EDIT: In a lot of places, the active or semi-active players are already (more or less) clustered; the Koprulu Zone comes to mind, as does Tanasinn/Sorchus/Force Lord over to the upper left. The really
dead parts of the map is the extreme left edge, the left side of the lower edge (with the Pfhor and Chirons), and an area around the middle of the extreme right edge (where the RIS, Altacarans, French, ESR, League of Free Stars, and apparently now the Hiigarans are all largely inactive).
My impression is that there are relatively few places where an active player is
surrounded by inactive players; even there, a fair amount of player-on-player interaction can occur at a distance.
Steve wrote:I wrote the population as 200 million quite a long while ago. In part it's because I didn't intend Pendleton to have as much landmass as Earth and to have a lot more ocean and it was also to reflect that the original population was fairly small and that there has been a constant "leak" of population (unsurprisingly coinciding with every Anglian occupation over the centuries) representing the emigration of freed slaves and abolitionists driven out after prior reconstruction efforts failed as well as any basic emigration (people approaching the upper class who decided they want to live on a First Galaxy planet, so they liquidate their assets into a galactic-standard currency and move off-world). Not to mention occasional slave revolts.
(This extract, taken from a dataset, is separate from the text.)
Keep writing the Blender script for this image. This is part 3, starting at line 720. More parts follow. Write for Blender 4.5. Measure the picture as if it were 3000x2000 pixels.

OK. That combination of factors could do it, I suppose, though even then I'd feel a little odd about a population under 500 million or so. Otherwise, you wind up either with so little land area that everyone's living on a handful of mountain peaks while what would be continental plains on Earth are underwater, or with the conclusion that most of the land that's left is inhospitable... or that the "leaks" of population are on the order of half the population leaving every few generations, which seems a bit extreme.